• RECORDED INFORMATION:
-=-=-
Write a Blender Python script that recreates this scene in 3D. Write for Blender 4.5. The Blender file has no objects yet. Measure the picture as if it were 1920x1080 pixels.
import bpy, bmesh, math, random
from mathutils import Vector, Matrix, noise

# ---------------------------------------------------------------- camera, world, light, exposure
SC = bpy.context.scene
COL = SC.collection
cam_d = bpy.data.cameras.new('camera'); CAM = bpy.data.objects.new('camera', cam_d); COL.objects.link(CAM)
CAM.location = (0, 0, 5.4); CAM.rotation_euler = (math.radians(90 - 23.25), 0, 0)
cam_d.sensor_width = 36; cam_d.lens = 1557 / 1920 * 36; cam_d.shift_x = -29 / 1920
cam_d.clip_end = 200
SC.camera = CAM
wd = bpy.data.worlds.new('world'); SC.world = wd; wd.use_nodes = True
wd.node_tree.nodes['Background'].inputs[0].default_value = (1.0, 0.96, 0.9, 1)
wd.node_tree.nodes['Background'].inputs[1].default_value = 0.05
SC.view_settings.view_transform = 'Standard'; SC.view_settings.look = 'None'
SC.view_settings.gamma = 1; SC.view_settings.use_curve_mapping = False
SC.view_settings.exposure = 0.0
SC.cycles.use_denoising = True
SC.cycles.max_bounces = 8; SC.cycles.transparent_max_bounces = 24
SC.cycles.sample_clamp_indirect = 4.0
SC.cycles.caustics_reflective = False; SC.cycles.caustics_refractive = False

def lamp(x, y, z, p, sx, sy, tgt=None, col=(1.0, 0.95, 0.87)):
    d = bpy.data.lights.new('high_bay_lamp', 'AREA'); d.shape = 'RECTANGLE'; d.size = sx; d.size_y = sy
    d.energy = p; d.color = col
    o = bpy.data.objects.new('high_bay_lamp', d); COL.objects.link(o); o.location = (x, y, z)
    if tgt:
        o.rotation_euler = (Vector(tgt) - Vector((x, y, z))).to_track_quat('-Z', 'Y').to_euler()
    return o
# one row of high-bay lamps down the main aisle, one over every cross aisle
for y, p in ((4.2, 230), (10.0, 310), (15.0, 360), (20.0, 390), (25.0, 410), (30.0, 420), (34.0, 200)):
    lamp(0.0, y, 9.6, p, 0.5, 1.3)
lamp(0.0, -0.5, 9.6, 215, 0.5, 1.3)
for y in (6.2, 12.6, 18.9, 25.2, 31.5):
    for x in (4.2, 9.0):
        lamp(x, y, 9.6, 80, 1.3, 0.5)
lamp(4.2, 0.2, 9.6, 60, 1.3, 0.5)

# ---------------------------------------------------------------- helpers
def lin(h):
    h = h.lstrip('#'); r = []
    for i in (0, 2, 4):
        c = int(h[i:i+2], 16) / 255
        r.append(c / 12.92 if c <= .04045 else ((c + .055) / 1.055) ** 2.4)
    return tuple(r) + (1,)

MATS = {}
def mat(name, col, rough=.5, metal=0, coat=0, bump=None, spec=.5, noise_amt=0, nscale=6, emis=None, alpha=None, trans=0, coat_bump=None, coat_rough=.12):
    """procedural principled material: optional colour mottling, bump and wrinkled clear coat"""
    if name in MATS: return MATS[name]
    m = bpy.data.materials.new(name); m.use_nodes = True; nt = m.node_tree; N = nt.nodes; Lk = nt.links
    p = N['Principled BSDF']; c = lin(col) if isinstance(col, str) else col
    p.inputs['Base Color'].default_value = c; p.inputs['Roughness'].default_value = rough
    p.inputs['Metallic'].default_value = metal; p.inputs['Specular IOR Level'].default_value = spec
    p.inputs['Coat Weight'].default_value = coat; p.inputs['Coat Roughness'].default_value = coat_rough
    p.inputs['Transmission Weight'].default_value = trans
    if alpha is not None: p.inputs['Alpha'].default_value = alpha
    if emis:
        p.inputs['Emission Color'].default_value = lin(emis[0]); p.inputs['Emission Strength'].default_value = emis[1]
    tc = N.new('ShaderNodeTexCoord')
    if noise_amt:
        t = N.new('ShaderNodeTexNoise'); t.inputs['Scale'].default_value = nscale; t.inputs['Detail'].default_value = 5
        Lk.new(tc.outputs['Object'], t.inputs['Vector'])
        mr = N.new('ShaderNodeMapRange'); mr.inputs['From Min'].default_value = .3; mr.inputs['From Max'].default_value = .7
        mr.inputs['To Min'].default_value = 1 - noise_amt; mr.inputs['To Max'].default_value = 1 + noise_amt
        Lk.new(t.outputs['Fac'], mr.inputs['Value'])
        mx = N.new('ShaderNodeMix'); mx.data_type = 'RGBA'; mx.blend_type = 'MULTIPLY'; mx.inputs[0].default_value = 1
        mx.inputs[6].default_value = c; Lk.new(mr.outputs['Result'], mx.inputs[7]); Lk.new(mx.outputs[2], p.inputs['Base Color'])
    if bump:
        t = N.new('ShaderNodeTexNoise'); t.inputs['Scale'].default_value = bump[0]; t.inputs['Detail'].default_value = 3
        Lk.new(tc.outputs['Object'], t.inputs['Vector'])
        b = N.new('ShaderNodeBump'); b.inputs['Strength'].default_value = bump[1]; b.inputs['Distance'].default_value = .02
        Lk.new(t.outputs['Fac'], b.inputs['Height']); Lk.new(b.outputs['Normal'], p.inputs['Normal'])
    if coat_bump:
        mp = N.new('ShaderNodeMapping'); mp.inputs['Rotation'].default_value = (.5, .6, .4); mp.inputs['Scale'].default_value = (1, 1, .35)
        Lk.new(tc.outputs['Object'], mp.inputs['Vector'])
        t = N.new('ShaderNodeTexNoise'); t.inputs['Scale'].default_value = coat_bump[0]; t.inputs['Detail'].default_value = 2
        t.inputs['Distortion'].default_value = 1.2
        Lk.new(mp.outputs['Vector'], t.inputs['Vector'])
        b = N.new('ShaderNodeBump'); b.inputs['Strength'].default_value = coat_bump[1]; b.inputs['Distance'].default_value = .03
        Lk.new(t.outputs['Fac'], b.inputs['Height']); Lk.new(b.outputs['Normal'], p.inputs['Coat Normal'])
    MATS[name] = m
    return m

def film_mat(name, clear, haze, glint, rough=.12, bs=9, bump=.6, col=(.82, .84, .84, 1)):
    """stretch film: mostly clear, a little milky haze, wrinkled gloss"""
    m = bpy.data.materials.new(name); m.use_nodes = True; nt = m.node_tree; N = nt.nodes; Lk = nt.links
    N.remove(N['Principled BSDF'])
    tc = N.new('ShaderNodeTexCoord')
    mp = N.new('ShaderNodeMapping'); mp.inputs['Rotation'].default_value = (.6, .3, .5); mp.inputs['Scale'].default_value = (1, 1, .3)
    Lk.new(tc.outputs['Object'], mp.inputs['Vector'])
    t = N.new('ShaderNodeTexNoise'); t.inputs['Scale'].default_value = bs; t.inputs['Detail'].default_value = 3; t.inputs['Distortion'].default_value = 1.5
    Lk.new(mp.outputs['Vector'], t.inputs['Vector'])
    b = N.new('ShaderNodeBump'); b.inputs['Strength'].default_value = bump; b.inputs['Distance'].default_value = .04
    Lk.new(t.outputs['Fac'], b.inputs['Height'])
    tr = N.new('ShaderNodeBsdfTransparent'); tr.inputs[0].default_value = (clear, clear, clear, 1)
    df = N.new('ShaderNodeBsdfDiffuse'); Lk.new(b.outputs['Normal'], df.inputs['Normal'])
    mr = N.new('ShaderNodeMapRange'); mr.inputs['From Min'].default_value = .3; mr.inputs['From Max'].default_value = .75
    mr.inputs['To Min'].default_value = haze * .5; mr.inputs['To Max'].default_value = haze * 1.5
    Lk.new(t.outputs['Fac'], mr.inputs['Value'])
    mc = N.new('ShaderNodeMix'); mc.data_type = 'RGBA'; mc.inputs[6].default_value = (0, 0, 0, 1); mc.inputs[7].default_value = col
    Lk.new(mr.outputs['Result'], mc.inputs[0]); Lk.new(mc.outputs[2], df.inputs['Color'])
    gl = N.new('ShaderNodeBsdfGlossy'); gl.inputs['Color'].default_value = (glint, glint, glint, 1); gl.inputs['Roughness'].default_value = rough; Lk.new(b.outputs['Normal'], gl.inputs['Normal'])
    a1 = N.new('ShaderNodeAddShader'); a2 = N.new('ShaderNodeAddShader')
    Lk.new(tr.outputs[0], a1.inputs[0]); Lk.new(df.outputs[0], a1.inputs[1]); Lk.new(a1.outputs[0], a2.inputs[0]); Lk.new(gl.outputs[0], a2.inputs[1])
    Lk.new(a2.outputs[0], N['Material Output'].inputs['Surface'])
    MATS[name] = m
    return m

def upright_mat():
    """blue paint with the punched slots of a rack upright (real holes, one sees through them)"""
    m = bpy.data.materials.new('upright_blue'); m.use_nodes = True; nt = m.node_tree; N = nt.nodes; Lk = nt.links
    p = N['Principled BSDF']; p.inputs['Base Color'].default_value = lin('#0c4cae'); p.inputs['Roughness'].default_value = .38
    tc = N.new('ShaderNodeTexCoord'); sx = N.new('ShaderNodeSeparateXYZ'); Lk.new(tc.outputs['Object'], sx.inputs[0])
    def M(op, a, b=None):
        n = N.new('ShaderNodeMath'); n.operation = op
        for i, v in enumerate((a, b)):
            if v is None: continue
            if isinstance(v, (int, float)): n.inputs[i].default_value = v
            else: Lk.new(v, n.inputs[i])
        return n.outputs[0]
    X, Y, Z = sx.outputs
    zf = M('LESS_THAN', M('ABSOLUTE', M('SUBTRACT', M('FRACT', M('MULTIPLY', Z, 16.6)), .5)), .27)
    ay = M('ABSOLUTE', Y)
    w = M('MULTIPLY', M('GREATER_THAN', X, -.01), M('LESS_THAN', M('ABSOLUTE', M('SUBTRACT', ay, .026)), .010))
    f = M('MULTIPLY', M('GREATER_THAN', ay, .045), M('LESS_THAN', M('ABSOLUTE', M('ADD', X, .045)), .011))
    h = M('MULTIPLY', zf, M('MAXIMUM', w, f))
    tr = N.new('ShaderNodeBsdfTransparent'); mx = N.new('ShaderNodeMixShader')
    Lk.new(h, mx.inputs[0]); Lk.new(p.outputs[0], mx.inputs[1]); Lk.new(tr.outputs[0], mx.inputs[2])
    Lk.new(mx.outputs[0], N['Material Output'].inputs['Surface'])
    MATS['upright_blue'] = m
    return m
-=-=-
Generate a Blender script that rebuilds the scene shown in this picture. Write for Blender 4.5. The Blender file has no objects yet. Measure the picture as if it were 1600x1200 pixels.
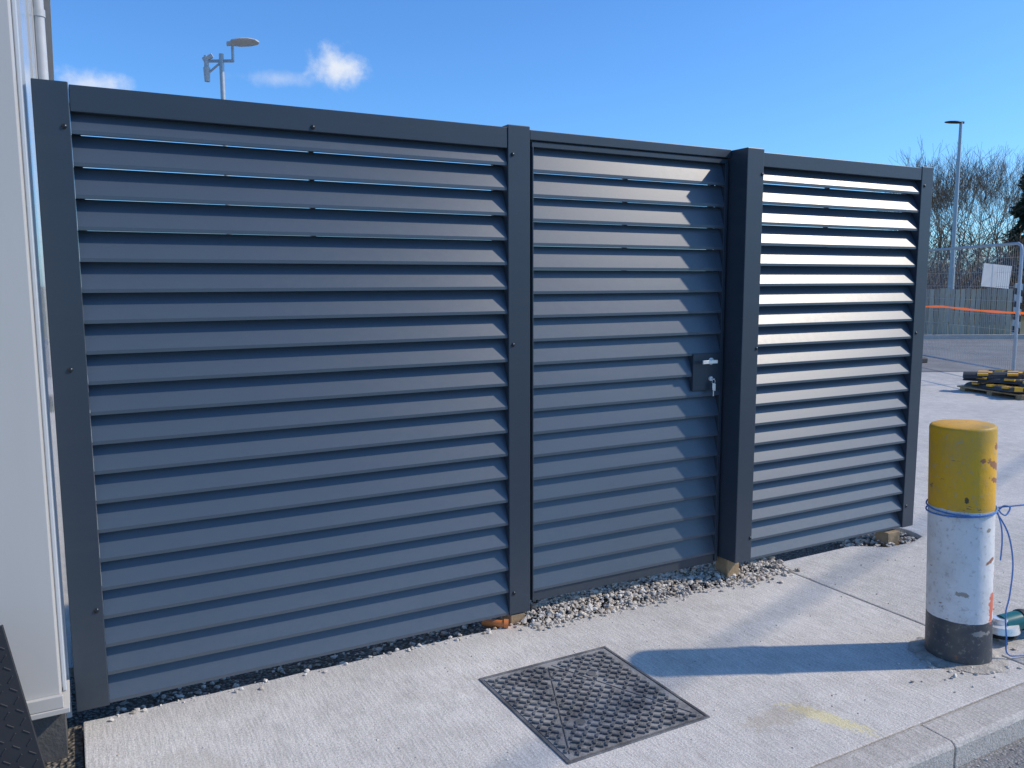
-=-=-
Above are the records; from them, give again exactly the lines from the one containing "Write a Blender" through the one containing "lamp(4.2, 0.2, 9.6, 60, 1.3, 0.5)", both included.

Write a Blender Python script that recreates this scene in 3D. Write for Blender 4.5. The Blender file has no objects yet. Measure the picture as if it were 1920x1080 pixels.
import bpy, bmesh, math, random
from mathutils import Vector, Matrix, noise

# ---------------------------------------------------------------- camera, world, light, exposure
SC = bpy.context.scene
COL = SC.collection
cam_d = bpy.data.cameras.new('camera'); CAM = bpy.data.objects.new('camera', cam_d); COL.objects.link(CAM)
CAM.location = (0, 0, 5.4); CAM.rotation_euler = (math.radians(90 - 23.25), 0, 0)
cam_d.sensor_width = 36; cam_d.lens = 1557 / 1920 * 36; cam_d.shift_x = -29 / 1920
cam_d.clip_end = 200
SC.camera = CAM
wd = bpy.data.worlds.new('world'); SC.world = wd; wd.use_nodes = True
wd.node_tree.nodes['Background'].inputs[0].default_value = (1.0, 0.96, 0.9, 1)
wd.node_tree.nodes['Background'].inputs[1].default_value = 0.05
SC.view_settings.view_transform = 'Standard'; SC.view_settings.look = 'None'
SC.view_settings.gamma = 1; SC.view_settings.use_curve_mapping = False
SC.view_settings.exposure = 0.0
SC.cycles.use_denoising = True
SC.cycles.max_bounces = 8; SC.cycles.transparent_max_bounces = 24
SC.cycles.sample_clamp_indirect = 4.0
SC.cycles.caustics_reflective = False; SC.cycles.caustics_refractive = False

def lamp(x, y, z, p, sx, sy, tgt=None, col=(1.0, 0.95, 0.87)):
    d = bpy.data.lights.new('high_bay_lamp', 'AREA'); d.shape = 'RECTANGLE'; d.size = sx; d.size_y = sy
    d.energy = p; d.color = col
    o = bpy.data.objects.new('high_bay_lamp', d); COL.objects.link(o); o.location = (x, y, z)
    if tgt:
        o.rotation_euler = (Vector(tgt) - Vector((x, y, z))).to_track_quat('-Z', 'Y').to_euler()
    return o
# one row of high-bay lamps down the main aisle, one over every cross aisle
for y, p in ((4.2, 230), (10.0, 310), (15.0, 360), (20.0, 390), (25.0, 410), (30.0, 420), (34.0, 200)):
    lamp(0.0, y, 9.6, p, 0.5, 1.3)
lamp(0.0, -0.5, 9.6, 215, 0.5, 1.3)
for y in (6.2, 12.6, 18.9, 25.2, 31.5):
    for x in (4.2, 9.0):
        lamp(x, y, 9.6, 80, 1.3, 0.5)
lamp(4.2, 0.2, 9.6, 60, 1.3, 0.5)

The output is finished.